*What needs to be done*:
The listing below begins with the first line you should copy; stop after the line containing "PI = math.pi", and drop every picture.

** BEGIN Given material **

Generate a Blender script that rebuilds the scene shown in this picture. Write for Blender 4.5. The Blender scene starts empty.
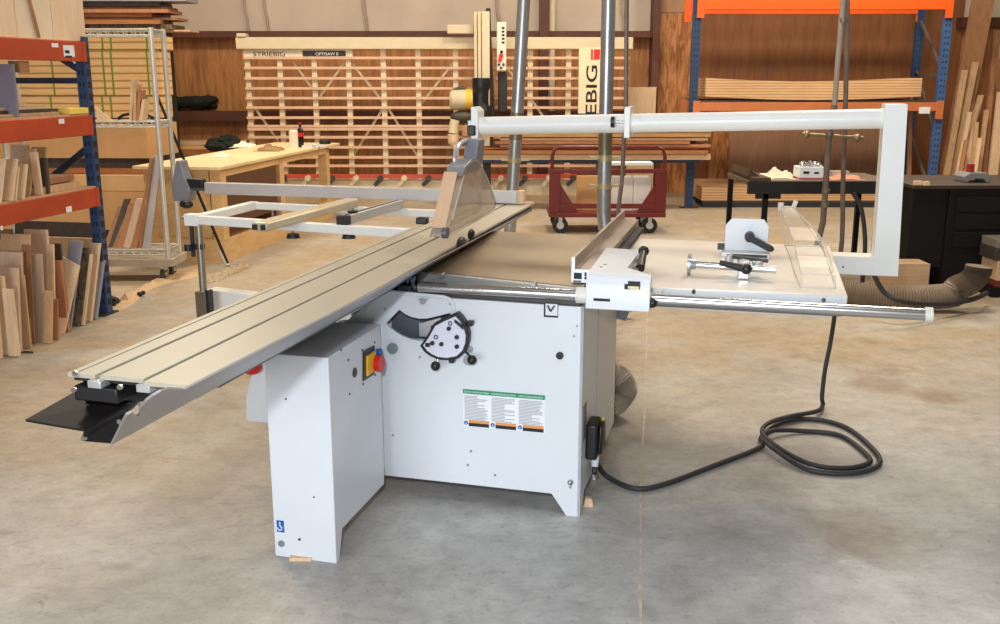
import bpy, math, random
from mathutils import Vector, Matrix
from mathutils.geometry import tessellate_polygon
random.seed(7)
sc = bpy.context.scene
COL = sc.collection
PI = math.pi

# ------------------------------------------------------------------ camera
F, PITCH, H = 990.0, 0.231, 1.65
cam_d = bpy.data.cameras.new('camera'); cam = bpy.data.objects.new('camera', cam_d); COL.objects.link(cam)
cam_d.sensor_width = 36; cam_d.lens = F * 36 / 1000; cam_d.clip_end = 200
cam.location = (0, 0, H); cam.rotation_euler = (PI/2 - PITCH, 0, 0)
sc.camera = cam
CP, SP = math.cos(PITCH), math.sin(PITCH)
def ray(x, y):
    u = (x-500)/F; v = (y-312)/F
    return (u, CP - v*SP, -SP - v*CP)

class Frame:
    """a local frame on the floor: x right, y away, z up, turned clockwise by a"""
    def __init__(s, ox=0, oy=0, a=0):
        s.o = (ox, oy); s.a = a
        s.ex = (math.cos(a), -math.sin(a)); s.ey = (math.sin(a), math.cos(a))
        s.M = Matrix.Translation((ox, oy, 0)) @ Matrix.Rotation(-a, 4, 'Z')
    def w(s, x, y, z=0): return s.M @ Vector((x, y, z))
    def loc(s, p):
        dx, dy = p[0]-s.o[0], p[1]-s.o[1]
        return Vector((dx*s.ex[0]+dy*s.ex[1], dx*s.ey[0]+dy*s.ey[1], p[2]))
    def X(s, px, py, c):
        r = ray(px, py); o = -(s.o[0]*s.ex[0]+s.o[1]*s.ex[1])
        t = (c-o)/(r[0]*s.ex[0]+r[1]*s.ex[1]); return s.loc((r[0]*t, r[1]*t, H+r[2]*t))
    def Y(s, px, py, c):
        r = ray(px, py); o = -(s.o[0]*s.ey[0]+s.o[1]*s.ey[1])
        t = (c-o)/(r[0]*s.ey[0]+r[1]*s.ey[1]); return s.loc((r[0]*t, r[1]*t, H+r[2]*t))
    def Z(s, px, py, z):
        r = ray(px, py); t = (z-H)/r[2]; return s.loc((r[0]*t, r[1]*t, z))
WF = Frame()
at = WF.Y      # world point on the vertical plane at depth Y

# --------------------------------------------------------------- materials
def lin(c): return tuple(((v/255)/12.92 if v/255 <= .04045 else ((v/255+.055)/1.055)**2.4) for v in c) + (1,)
MATS = {}
def newmat(name):
    m = bpy.data.materials.new(name); m.use_nodes = True
    nt = m.node_tree; b = nt.nodes['Principled BSDF']
    return m, nt, b
def link(nt, a, b): nt.links.new(a, b)
def paint(name, c, rough=.45, metal=0, var=.06, scale=6, spec=.5, bump=0):
    if name in MATS: return MATS[name]
    m, nt, b = newmat(name); N = nt.nodes
    tc = N.new('ShaderNodeTexCoord'); no = N.new('ShaderNodeTexNoise'); no.inputs['Scale'].default_value = scale
    no.inputs['Detail'].default_value = 6
    link(nt, tc.outputs['Object'], no.inputs['Vector'])
    r = N.new('ShaderNodeValToRGB'); L = lin(c)
    r.color_ramp.elements[0].position = .3; r.color_ramp.elements[1].position = .7
    r.color_ramp.elements[0].color = tuple(v*(1-var) for v in L[:3])+(1,)
    r.color_ramp.elements[1].color = tuple(min(1, v*(1+var)) for v in L[:3])+(1,)
    link(nt, no.outputs['Fac'], r.inputs['Fac']); link(nt, r.outputs['Color'], b.inputs['Base Color'])
    b.inputs['Roughness'].default_value = rough; b.inputs['Metallic'].default_value = metal
    b.inputs['Specular IOR Level'].default_value = spec
    if bump:
        bp = N.new('ShaderNodeBump'); bp.inputs['Strength'].default_value = bump; bp.inputs['Distance'].default_value = .01
        link(nt, no.outputs['Fac'], bp.inputs['Height']); link(nt, bp.outputs['Normal'], b.inputs['Normal'])
    MATS[name] = m; return m
def wood(name, c1, c2, stretch=(1, 1, 12), scale=6, rough=.6, contrast=1, layers=0):
    """grain; stretch squeezes the noise so that it runs along the small axis; layers = plies per metre along z"""
    if name in MATS: return MATS[name]
    m, nt, b = newmat(name); N = nt.nodes
    tc = N.new('ShaderNodeTexCoord'); mp = N.new('ShaderNodeMapping'); mp.inputs['Scale'].default_value = stretch
    link(nt, tc.outputs['Object'], mp.inputs['Vector'])
    n1 = N.new('ShaderNodeTexNoise'); n1.inputs['Scale'].default_value = scale; n1.inputs['Detail'].default_value = 8
    n1.inputs['Roughness'].default_value = .65; n1.inputs['Distortion'].default_value = .6
    link(nt, mp.outputs['Vector'], n1.inputs['Vector'])
    r = N.new('ShaderNodeValToRGB'); r.color_ramp.elements[0].position = .5-.2/contrast; r.color_ramp.elements[1].position = .5+.2/contrast
    r.color_ramp.elements[0].color = lin(c1); r.color_ramp.elements[1].color = lin(c2)
    link(nt, n1.outputs['Fac'], r.inputs['Fac'])
    out = r.outputs['Color']
    n2 = N.new('ShaderNodeTexNoise'); n2.inputs['Scale'].default_value = 1.3
    link(nt, tc.outputs['Object'], n2.inputs['Vector'])
    mr = N.new('ShaderNodeMapRange'); mr.inputs['To Min'].default_value = .8; mr.inputs['To Max'].default_value = 1.15
    link(nt, n2.outputs['Fac'], mr.inputs['Value'])
    mx = N.new('ShaderNodeMix'); mx.data_type = 'RGBA'; mx.blend_type = 'MULTIPLY'; mx.inputs[0].default_value = 1
    link(nt, out, mx.inputs[6]); link(nt, mr.outputs['Result'], mx.inputs[7]); out = mx.outputs[2]
    if layers:
        w = N.new('ShaderNodeTexWave'); w.bands_direction = 'Z'; w.inputs['Scale'].default_value = layers
        w.inputs['Distortion'].default_value = .4; link(nt, tc.outputs['Object'], w.inputs['Vector'])
        r2 = N.new('ShaderNodeValToRGB'); r2.color_ramp.elements[0].position = .0; r2.color_ramp.elements[1].position = .25
        r2.color_ramp.elements[0].color = (.5, .42, .33, 1); r2.color_ramp.elements[1].color = (1, 1, 1, 1)
        link(nt, w.outputs['Fac'], r2.inputs['Fac'])
        mx2 = N.new('ShaderNodeMix'); mx2.data_type = 'RGBA'; mx2.blend_type = 'MULTIPLY'; mx2.inputs[0].default_value = 1
        link(nt, out, mx2.inputs[6]); link(nt, r2.outputs['Color'], mx2.inputs[7]); out = mx2.outputs[2]
    link(nt, out, b.inputs['Base Color']); b.inputs['Roughness'].default_value = rough
    MATS[name] = m; return m
def plastic(name, tint=(.93, .9, .86), a=.22, rough=.12, dif=(.62, .54, .47, 1)):
    m, nt, b = newmat(name); N = nt.nodes; N.remove(b)
    t = N.new('ShaderNodeBsdfTransparent'); t.inputs['Color'].default_value = tint+(1,)
    g = N.new('ShaderNodeBsdfGlossy'); g.inputs['Roughness'].default_value = rough; g.inputs['Color'].default_value = (.95, .93, .9, 1)
    d = N.new('ShaderNodeBsdfDiffuse'); d.inputs['Color'].default_value = dif
    fr = N.new('ShaderNodeFresnel'); fr.inputs['IOR'].default_value = 1.22
    gm = N.new('ShaderNodeNewGeometry'); iv = N.new('ShaderNodeMath'); iv.operation = 'SUBTRACT'; iv.inputs[0].default_value = 1; link(nt, gm.outputs['Backfacing'], iv.inputs[1])
    fx = N.new('ShaderNodeMath'); fx.operation = 'MULTIPLY'; link(nt, fr.outputs[0], fx.inputs[0]); link(nt, iv.outputs[0], fx.inputs[1])
    no = N.new('ShaderNodeTexNoise'); no.inputs['Scale'].default_value = 7; no.inputs['Detail'].default_value = 5
    tc = N.new('ShaderNodeTexCoord'); link(nt, tc.outputs['Object'], no.inputs['Vector'])
    mr = N.new('ShaderNodeMapRange'); mr.inputs['To Min'].default_value = a*.5; mr.inputs['To Max'].default_value = a*1.5
    link(nt, no.outputs['Fac'], mr.inputs['Value'])
    m1 = N.new('ShaderNodeMixShader'); link(nt, mr.outputs['Result'], m1.inputs[0]); link(nt, t.outputs[0], m1.inputs[1]); link(nt, d.outputs[0], m1.inputs[2])
    m2 = N.new('ShaderNodeMixShader'); link(nt, fx.outputs[0], m2.inputs[0]); link(nt, m1.outputs[0], m2.inputs[1]); link(nt, g.outputs[0], m2.inputs[2])
    link(nt, m2.outputs[0], N['Material Output'].inputs['Surface'])
    return m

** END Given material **

*The output*:
Generate a Blender script that rebuilds the scene shown in this picture. Write for Blender 4.5. The Blender scene starts empty.
import bpy, math, random
from mathutils import Vector, Matrix
from mathutils.geometry import tessellate_polygon
random.seed(7)
sc = bpy.context.scene
COL = sc.collection
PI = math.pi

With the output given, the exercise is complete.